The second problem is the resumption of putting journalists in jail, and the third is the closure of newspapers. The fourth problem is the government’s contempt for the journalist’s dignity, in addition to the various problems he faces with his management and the lack of law enforcement at the press corporations.  

The fifth problem is the collapse of professional performance, and the mixing of editorial and advertisement. The profession and the press as a whole face a crisis, and consequently the association is in a really tough spot. 

 

Q: Don’t you see that the presence of (Al Ahram daily’s managing director) Ibrahim Nafe’ as the association chief will contribute to solving these problems, particularly the last four ones, through his strong connections with the regime? 

 

A. On the contrary. These problems have been aggravated because of him.  

The past years, during which [Nafe’] served as the association chief, were the worst years for the press in Egypt. We can’t accept that the association chief be pro-government.

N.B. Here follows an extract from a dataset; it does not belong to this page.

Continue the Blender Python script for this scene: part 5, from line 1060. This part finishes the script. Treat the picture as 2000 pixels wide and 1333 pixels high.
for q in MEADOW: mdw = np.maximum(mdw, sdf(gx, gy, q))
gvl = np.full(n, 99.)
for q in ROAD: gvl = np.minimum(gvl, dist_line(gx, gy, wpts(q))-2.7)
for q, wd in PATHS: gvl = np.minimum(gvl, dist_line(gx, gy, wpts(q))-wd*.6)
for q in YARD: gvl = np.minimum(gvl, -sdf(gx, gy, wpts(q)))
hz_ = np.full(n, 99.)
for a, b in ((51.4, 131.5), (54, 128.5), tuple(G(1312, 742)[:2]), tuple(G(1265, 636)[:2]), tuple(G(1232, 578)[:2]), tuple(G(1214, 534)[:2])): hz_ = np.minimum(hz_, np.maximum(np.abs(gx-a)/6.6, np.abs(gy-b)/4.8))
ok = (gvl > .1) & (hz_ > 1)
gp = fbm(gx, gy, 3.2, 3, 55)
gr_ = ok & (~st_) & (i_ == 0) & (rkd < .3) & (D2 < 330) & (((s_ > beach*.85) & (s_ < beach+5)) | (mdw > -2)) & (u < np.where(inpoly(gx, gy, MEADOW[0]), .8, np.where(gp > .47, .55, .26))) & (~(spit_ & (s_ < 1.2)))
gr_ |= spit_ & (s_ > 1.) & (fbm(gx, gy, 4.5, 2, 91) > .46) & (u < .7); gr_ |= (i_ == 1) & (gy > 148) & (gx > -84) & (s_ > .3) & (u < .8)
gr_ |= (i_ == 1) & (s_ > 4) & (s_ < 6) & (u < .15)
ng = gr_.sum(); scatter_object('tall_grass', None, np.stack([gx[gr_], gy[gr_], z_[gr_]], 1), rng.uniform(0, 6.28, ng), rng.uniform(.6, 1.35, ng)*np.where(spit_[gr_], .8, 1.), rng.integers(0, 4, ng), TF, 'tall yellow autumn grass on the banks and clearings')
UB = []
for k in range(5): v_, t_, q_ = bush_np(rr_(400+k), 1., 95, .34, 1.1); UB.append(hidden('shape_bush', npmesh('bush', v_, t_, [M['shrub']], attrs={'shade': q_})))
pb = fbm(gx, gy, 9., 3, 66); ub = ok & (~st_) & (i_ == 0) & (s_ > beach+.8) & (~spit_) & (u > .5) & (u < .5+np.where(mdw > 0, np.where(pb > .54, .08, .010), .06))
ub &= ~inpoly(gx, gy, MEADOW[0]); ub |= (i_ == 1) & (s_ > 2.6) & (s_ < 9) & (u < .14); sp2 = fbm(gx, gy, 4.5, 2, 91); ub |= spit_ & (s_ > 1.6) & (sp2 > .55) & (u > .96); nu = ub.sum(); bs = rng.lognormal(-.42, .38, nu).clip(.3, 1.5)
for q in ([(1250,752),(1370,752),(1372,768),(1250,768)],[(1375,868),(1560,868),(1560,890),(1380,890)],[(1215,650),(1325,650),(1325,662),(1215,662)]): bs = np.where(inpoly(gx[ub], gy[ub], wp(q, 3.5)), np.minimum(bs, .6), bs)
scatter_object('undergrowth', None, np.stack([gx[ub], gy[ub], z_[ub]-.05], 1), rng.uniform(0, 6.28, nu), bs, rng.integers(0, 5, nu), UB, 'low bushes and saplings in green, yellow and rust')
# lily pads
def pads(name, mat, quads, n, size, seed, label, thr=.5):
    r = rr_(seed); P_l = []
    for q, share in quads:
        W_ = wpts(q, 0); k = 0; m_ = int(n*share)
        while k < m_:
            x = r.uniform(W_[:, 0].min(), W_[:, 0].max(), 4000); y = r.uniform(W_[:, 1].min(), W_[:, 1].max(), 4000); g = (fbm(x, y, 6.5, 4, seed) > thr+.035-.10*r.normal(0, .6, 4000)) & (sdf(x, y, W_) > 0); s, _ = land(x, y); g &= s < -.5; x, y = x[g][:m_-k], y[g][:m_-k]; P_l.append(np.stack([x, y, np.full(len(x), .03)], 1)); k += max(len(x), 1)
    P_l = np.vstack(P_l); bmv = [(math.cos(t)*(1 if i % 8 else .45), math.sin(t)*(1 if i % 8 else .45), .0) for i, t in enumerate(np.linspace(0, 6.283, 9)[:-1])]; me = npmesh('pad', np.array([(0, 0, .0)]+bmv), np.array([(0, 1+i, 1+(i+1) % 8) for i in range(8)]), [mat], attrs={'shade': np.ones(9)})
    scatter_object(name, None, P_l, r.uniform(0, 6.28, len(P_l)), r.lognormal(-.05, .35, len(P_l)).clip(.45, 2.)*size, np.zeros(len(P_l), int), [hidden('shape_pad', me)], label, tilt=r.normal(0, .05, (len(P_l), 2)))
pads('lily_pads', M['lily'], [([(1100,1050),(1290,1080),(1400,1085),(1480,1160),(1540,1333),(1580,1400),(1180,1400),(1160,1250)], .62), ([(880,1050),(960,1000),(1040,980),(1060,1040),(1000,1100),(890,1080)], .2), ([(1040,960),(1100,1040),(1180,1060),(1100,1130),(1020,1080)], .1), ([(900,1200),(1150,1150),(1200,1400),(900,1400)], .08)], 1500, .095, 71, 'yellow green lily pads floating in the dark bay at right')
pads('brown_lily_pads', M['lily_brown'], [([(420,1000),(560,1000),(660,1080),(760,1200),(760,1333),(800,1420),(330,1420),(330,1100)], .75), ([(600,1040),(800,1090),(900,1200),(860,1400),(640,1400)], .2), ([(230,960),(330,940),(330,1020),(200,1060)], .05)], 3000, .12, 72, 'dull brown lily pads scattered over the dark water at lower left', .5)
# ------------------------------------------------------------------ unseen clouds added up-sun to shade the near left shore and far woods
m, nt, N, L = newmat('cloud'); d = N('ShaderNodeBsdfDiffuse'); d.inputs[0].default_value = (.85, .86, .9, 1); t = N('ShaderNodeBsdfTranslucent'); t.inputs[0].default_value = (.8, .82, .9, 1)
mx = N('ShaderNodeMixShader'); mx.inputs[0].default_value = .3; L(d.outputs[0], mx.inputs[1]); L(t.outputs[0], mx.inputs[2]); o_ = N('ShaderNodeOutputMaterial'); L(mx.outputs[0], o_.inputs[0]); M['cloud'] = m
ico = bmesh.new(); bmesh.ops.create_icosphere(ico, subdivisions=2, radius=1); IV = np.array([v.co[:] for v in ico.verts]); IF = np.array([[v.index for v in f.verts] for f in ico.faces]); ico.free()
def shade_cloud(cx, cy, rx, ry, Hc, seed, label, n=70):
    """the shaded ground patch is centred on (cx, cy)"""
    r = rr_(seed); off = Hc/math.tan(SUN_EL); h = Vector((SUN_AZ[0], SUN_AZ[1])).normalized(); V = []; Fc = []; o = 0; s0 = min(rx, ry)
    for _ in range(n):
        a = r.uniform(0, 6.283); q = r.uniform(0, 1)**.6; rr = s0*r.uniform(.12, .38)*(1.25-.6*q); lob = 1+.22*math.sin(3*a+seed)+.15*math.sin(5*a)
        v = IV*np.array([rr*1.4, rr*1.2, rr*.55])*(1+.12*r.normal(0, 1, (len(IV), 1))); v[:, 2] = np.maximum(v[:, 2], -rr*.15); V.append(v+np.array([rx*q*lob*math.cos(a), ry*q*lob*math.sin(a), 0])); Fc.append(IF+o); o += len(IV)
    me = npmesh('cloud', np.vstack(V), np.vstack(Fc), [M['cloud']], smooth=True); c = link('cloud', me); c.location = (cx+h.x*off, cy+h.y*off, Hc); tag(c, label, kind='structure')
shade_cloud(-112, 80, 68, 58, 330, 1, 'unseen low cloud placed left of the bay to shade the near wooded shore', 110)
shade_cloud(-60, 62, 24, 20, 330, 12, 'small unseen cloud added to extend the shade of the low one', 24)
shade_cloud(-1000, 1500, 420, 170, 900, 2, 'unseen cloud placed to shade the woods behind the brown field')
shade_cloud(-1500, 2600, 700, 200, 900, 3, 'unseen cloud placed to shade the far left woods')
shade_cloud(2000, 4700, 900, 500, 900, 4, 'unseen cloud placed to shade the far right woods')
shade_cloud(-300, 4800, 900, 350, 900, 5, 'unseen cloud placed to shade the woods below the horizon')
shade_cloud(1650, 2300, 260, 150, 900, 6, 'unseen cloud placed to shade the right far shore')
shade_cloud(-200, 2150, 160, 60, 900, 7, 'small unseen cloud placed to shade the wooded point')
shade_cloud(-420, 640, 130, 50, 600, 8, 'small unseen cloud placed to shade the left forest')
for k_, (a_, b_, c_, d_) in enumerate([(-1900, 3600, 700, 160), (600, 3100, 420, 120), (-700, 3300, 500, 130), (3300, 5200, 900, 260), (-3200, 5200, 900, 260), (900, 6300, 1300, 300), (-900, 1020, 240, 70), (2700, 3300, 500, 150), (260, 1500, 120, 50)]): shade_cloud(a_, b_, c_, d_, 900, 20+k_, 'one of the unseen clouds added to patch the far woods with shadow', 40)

The chief should not assume the post of a managing director, or even a board member in any other corporation, in addition to his position.  

The board of directors is the agency that takes action against the journalist, and the association is the organization that protects him, so how did it come to be that the foe and the judge are the same? 

When I joined the association as a member, I delegated my authorities as a board member of Al Shaab newspaper to the deputy editor in chief. I would like to reiterate for the second time that the association should be the representative of the employees. The association law should state that managing directors should not be accepted as association members. Ibrahim Nafe’ is the head of one third of Egypt’s journalists (about 33 percent of Egypt’s journalists work for Al Ahram), so how can he be their foe and judge them at the same time?  

If Ibrahim Nafe’ wins the elections, this means that we will continue to walk in the dark tunnel, and his presence at the top of the association is a mistake. He should not be reelected unless he leads a campaign for extraordinary changes, such as the passage of a new law prohibiting the arrest of journalists.